- **What the task requires**: Exactly the lines from the start of the data through the line containing "SC.camera = cam_o" should be output, with both ends kept and nothing added.

── Records for the task ──

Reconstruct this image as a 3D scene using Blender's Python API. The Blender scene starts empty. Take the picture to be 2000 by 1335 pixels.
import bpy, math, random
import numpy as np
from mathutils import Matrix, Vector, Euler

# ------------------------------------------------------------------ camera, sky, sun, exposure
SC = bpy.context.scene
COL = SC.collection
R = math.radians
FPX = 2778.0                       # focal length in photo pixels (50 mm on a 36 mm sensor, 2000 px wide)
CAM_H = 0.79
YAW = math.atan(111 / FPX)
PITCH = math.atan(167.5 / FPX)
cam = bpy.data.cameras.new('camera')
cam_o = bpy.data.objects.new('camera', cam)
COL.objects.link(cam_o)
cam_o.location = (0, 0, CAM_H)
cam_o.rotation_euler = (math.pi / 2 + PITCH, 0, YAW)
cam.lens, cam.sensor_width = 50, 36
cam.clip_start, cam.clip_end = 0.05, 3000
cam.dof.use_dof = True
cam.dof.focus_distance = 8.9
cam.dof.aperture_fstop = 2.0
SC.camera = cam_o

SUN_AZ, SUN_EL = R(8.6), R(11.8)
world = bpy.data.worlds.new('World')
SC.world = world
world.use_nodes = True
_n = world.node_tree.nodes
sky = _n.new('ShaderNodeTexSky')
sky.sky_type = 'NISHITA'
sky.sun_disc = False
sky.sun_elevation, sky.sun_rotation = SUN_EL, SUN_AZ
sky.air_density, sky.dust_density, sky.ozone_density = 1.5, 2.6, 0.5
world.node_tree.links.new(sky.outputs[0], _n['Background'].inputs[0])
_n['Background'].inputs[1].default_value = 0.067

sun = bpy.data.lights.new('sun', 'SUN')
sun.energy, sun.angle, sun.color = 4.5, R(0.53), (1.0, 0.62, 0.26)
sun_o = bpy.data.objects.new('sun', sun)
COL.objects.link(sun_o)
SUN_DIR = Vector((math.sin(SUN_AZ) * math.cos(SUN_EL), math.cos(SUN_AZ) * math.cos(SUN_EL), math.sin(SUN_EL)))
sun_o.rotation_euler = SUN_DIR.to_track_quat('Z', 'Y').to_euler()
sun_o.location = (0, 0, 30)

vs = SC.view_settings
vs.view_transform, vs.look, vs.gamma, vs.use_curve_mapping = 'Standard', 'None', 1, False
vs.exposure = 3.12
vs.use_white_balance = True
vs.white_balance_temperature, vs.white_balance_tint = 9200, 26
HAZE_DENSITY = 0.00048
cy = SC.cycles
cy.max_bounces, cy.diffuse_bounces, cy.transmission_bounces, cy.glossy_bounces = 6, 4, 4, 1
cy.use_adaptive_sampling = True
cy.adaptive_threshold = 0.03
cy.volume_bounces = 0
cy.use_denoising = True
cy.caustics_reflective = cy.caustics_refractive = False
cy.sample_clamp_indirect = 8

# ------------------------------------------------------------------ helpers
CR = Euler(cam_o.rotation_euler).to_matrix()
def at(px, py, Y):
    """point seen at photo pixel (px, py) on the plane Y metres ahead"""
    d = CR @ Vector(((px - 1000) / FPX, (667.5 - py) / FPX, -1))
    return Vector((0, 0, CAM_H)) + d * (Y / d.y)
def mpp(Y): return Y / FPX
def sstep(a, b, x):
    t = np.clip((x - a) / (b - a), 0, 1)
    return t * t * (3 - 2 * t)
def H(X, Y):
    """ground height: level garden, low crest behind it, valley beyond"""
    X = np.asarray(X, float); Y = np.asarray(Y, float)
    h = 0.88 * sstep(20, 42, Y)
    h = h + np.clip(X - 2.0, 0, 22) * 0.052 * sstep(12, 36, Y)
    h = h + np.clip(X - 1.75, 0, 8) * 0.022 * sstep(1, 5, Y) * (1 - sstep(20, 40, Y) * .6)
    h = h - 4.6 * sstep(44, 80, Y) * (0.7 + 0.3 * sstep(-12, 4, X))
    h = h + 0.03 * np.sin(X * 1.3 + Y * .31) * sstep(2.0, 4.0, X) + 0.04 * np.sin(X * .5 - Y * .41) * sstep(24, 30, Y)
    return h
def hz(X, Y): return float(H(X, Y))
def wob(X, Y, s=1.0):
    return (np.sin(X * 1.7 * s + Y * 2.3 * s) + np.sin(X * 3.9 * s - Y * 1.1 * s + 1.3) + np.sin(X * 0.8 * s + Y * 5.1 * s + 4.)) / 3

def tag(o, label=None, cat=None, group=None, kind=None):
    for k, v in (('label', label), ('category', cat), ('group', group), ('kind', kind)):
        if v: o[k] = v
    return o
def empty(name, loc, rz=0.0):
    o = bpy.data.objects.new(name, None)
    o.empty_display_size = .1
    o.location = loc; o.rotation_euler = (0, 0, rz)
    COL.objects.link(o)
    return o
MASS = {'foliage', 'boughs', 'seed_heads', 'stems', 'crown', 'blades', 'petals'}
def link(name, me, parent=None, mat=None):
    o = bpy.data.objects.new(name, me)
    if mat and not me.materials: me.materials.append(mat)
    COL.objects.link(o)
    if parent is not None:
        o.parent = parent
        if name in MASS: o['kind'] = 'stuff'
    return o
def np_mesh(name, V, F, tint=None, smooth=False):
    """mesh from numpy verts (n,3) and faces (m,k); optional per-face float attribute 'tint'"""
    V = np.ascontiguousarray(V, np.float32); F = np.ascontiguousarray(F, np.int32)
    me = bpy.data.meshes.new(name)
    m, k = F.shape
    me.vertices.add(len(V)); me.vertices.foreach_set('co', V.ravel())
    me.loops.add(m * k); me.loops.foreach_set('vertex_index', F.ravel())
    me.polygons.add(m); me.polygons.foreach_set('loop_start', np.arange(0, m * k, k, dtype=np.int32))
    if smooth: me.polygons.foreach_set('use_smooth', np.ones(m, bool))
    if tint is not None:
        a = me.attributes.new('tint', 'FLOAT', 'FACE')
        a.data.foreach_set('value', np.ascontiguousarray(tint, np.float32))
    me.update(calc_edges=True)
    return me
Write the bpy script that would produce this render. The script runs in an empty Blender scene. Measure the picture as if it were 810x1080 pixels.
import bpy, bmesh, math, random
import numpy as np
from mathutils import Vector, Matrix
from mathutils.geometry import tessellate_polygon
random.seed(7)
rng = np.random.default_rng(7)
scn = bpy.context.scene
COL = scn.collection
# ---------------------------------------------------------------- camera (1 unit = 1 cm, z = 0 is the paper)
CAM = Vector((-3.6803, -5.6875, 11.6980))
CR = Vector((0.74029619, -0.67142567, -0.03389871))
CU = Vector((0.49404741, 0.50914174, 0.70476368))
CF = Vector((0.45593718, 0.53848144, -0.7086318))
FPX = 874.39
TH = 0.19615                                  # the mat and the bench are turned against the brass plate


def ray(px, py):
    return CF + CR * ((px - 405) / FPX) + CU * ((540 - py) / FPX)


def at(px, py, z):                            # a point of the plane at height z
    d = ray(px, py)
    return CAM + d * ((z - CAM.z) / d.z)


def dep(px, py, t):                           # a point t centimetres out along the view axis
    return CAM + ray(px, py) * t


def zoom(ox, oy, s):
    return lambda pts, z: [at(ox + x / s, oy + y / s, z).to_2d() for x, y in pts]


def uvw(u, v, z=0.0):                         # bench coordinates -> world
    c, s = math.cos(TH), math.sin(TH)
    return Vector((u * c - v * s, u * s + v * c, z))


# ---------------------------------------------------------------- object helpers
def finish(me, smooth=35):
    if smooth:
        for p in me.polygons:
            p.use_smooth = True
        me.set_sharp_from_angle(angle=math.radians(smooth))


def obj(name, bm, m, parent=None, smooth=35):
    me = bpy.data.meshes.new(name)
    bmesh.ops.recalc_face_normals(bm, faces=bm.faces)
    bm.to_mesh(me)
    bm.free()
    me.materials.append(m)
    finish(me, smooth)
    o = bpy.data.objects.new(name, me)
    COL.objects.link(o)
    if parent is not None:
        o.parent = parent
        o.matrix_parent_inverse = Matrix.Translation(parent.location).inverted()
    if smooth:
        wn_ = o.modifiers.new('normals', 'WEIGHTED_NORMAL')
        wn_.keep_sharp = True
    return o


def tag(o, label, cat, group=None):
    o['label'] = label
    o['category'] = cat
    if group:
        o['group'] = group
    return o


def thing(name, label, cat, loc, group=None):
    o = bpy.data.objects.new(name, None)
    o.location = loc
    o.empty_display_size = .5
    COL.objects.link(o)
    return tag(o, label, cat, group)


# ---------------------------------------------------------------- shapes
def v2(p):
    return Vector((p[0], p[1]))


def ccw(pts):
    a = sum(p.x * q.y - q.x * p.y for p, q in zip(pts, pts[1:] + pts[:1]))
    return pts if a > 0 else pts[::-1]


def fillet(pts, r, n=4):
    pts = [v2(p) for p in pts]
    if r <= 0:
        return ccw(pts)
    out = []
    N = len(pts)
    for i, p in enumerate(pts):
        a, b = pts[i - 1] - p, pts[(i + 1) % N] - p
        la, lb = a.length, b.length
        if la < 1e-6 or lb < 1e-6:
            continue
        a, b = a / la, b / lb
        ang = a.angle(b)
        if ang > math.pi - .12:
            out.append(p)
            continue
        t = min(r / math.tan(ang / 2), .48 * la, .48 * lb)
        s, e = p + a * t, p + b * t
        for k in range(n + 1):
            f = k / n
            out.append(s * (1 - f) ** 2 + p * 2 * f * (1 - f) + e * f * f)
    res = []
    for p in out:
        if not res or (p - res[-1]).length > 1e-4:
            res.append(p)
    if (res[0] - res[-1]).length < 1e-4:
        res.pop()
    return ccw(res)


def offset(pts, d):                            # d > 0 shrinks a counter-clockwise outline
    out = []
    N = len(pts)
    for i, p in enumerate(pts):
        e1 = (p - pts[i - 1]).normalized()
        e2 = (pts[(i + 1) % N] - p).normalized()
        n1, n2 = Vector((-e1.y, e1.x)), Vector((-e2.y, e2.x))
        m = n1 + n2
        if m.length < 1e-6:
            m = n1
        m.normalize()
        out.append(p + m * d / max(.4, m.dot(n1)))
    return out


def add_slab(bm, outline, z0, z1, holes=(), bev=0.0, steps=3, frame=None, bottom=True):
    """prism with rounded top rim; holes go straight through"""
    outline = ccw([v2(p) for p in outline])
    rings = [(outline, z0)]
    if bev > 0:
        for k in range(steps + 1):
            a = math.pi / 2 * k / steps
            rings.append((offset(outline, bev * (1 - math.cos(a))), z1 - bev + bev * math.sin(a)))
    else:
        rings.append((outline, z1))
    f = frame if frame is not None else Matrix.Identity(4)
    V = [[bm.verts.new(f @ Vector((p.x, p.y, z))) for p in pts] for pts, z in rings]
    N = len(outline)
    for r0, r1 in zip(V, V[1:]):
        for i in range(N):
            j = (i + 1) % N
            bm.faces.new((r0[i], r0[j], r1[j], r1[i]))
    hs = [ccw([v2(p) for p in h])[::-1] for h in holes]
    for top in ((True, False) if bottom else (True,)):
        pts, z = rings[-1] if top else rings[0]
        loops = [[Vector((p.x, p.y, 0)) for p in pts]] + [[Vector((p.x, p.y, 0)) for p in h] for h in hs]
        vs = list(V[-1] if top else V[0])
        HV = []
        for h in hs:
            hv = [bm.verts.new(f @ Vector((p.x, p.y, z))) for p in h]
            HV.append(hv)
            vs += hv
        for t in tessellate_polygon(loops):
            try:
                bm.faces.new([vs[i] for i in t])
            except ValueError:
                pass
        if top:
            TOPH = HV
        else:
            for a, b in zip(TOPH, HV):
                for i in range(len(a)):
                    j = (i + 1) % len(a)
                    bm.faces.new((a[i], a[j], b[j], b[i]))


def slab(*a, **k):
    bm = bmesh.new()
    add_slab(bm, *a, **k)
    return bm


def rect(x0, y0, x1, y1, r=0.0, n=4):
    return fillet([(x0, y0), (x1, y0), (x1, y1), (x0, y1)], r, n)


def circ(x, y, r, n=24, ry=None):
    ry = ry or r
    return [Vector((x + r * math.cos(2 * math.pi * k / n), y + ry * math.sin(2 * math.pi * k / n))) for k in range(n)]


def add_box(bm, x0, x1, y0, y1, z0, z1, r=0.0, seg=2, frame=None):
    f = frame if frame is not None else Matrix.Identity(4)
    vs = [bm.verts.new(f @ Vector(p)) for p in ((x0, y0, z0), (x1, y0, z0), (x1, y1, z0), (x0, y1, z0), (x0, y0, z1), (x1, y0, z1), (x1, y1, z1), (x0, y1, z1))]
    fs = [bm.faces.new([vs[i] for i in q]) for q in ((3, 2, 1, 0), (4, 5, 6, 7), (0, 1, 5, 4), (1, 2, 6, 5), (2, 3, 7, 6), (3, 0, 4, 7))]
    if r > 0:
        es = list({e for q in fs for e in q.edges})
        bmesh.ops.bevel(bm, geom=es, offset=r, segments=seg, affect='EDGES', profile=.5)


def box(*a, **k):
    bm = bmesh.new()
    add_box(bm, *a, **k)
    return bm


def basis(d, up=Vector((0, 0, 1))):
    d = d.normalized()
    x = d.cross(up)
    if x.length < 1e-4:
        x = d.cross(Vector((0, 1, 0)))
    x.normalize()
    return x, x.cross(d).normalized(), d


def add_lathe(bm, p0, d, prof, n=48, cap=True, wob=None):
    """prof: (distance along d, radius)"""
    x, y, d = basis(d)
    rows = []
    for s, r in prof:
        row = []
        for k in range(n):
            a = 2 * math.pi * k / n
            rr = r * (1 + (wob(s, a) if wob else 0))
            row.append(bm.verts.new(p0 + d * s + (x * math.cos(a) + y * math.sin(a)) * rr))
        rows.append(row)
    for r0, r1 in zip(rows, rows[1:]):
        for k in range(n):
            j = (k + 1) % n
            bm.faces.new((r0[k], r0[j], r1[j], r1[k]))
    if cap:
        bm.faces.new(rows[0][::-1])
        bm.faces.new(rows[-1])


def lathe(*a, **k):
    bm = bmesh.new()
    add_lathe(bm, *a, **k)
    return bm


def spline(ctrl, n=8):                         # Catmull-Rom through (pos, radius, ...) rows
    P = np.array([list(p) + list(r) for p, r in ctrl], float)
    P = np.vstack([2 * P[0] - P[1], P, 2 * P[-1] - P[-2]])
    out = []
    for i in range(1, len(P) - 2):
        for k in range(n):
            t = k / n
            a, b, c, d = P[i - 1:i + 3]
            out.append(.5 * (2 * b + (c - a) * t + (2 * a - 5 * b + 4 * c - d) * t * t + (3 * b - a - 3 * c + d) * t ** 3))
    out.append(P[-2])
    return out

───

- **Exercise response**:
Reconstruct this image as a 3D scene using Blender's Python API. The Blender scene starts empty. Take the picture to be 2000 by 1335 pixels.
import bpy, math, random
import numpy as np
from mathutils import Matrix, Vector, Euler

# ------------------------------------------------------------------ camera, sky, sun, exposure
SC = bpy.context.scene
COL = SC.collection
R = math.radians
FPX = 2778.0                       # focal length in photo pixels (50 mm on a 36 mm sensor, 2000 px wide)
CAM_H = 0.79
YAW = math.atan(111 / FPX)
PITCH = math.atan(167.5 / FPX)
cam = bpy.data.cameras.new('camera')
cam_o = bpy.data.objects.new('camera', cam)
COL.objects.link(cam_o)
cam_o.location = (0, 0, CAM_H)
cam_o.rotation_euler = (math.pi / 2 + PITCH, 0, YAW)
cam.lens, cam.sensor_width = 50, 36
cam.clip_start, cam.clip_end = 0.05, 3000
cam.dof.use_dof = True
cam.dof.focus_distance = 8.9
cam.dof.aperture_fstop = 2.0
SC.camera = cam_o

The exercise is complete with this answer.